§ **Given task**: Of the lines in the data below, count the ones holding the string "parts", and answer with that number only.

Begin Provided material

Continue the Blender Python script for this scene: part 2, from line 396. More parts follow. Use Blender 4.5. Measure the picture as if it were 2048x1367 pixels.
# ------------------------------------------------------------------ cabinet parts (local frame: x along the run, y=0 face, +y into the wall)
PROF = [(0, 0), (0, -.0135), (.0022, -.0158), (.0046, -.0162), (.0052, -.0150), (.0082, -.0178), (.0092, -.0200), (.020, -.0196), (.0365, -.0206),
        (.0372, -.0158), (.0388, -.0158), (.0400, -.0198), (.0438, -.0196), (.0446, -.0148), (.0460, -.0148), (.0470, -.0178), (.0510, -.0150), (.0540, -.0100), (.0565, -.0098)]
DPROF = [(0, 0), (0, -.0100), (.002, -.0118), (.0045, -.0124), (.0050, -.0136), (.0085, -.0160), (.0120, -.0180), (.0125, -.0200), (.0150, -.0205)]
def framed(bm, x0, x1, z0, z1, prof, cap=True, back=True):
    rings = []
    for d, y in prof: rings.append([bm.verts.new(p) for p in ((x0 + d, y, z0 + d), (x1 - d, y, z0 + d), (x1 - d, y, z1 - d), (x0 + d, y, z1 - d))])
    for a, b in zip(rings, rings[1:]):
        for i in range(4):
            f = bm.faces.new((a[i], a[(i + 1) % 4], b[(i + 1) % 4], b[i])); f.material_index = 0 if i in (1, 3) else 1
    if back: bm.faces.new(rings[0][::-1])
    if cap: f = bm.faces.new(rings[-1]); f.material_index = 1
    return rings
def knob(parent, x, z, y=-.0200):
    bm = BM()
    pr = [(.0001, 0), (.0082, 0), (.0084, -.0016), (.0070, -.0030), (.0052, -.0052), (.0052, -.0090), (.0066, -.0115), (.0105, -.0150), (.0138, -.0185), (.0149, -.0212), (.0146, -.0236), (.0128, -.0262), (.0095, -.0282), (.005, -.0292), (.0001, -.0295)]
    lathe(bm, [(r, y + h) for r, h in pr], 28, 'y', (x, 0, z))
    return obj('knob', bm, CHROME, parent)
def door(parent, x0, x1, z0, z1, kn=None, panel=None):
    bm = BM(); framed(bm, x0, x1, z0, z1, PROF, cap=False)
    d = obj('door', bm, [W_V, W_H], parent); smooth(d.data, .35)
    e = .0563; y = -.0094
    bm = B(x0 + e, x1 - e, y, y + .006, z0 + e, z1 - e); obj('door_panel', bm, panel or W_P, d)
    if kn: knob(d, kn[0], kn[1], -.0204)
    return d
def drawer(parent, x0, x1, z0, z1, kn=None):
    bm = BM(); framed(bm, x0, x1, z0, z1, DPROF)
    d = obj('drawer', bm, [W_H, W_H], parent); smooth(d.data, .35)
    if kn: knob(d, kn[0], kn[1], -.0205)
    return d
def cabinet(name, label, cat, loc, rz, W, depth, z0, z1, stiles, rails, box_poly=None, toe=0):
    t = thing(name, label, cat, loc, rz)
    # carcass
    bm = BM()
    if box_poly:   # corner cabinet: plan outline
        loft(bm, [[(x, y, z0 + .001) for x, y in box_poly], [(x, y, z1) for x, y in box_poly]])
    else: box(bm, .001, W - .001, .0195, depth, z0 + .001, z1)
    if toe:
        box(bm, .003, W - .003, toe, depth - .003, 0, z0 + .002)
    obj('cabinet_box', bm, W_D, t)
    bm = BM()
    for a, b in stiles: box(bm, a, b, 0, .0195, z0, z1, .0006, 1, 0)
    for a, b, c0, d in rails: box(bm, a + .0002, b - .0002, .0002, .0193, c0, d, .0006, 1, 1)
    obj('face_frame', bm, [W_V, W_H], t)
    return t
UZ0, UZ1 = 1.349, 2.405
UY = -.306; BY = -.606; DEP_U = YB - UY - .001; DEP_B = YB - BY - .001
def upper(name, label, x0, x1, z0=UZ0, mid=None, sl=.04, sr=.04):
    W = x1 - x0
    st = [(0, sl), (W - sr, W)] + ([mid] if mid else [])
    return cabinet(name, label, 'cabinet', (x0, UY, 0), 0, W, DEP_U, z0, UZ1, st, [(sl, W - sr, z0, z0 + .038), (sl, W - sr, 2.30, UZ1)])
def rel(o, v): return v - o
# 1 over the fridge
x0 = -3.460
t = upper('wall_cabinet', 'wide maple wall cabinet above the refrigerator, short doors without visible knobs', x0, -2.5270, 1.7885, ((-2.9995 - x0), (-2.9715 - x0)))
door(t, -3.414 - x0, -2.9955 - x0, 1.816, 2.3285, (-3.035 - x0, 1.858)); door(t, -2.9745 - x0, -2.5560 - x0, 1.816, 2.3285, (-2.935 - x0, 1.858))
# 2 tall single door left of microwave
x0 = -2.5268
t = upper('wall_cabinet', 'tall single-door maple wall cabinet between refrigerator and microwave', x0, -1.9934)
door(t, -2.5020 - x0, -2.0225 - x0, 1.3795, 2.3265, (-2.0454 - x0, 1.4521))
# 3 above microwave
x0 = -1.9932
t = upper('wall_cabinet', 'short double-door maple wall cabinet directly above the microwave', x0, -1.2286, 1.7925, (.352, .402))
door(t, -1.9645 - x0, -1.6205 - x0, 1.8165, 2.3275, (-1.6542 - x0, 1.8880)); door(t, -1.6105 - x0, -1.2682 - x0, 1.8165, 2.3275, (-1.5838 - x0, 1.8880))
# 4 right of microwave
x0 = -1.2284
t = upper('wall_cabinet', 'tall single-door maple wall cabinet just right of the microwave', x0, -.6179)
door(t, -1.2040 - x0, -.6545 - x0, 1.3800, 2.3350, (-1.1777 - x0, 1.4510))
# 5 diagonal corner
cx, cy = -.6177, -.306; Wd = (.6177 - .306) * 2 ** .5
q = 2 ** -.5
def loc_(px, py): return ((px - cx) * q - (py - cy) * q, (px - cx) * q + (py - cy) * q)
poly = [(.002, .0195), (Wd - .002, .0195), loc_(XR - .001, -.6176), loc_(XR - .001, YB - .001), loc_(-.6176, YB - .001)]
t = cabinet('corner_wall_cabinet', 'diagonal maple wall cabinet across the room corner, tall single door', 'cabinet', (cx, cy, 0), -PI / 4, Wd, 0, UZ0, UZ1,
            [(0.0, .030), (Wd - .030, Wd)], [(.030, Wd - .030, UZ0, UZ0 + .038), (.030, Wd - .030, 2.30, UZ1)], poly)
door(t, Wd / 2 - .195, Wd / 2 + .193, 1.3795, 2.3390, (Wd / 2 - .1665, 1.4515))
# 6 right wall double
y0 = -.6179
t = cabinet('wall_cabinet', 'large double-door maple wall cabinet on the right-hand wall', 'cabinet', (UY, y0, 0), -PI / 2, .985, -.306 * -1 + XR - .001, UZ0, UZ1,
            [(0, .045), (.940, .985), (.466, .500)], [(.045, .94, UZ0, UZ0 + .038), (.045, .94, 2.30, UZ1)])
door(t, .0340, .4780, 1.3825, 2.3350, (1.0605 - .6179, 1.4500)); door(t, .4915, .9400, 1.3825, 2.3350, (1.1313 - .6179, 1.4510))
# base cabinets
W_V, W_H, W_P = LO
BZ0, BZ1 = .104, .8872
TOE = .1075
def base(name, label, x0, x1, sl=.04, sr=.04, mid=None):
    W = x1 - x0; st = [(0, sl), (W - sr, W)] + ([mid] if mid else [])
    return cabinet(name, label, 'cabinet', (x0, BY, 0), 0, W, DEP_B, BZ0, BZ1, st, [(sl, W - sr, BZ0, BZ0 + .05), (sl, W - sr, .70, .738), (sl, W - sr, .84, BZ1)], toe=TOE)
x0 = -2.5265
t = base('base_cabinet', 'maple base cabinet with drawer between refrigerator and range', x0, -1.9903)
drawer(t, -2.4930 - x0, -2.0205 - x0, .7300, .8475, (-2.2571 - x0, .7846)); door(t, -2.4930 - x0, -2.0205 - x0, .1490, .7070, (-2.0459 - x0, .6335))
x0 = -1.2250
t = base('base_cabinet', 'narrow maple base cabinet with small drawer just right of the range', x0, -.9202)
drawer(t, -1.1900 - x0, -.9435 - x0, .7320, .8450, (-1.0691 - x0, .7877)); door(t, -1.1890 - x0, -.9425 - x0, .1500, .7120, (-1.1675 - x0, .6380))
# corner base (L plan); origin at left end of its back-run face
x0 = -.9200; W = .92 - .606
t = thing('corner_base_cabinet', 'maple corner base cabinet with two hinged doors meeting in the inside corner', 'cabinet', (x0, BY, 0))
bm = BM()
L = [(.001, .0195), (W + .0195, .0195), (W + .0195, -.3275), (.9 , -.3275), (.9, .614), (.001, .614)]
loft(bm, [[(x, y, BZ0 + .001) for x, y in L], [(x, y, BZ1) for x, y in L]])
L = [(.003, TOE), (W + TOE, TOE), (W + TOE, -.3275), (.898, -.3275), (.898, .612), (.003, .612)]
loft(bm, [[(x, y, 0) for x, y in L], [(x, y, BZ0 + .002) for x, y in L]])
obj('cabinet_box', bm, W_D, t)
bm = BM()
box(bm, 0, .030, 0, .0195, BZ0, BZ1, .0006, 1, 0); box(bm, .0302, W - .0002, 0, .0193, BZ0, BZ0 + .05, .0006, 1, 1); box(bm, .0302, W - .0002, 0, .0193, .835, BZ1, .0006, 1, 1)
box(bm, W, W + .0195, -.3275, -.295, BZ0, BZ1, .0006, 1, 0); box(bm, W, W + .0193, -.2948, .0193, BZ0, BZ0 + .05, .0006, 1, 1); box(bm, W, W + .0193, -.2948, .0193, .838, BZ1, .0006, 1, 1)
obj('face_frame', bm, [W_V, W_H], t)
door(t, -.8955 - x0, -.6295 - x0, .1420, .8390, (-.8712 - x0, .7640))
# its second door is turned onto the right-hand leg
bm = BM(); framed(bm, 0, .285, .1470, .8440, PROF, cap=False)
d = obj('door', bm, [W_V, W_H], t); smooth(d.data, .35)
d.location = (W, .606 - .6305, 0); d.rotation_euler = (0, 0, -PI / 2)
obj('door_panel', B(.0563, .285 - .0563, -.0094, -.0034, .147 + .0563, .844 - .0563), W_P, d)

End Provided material

§ **Written answer**: 2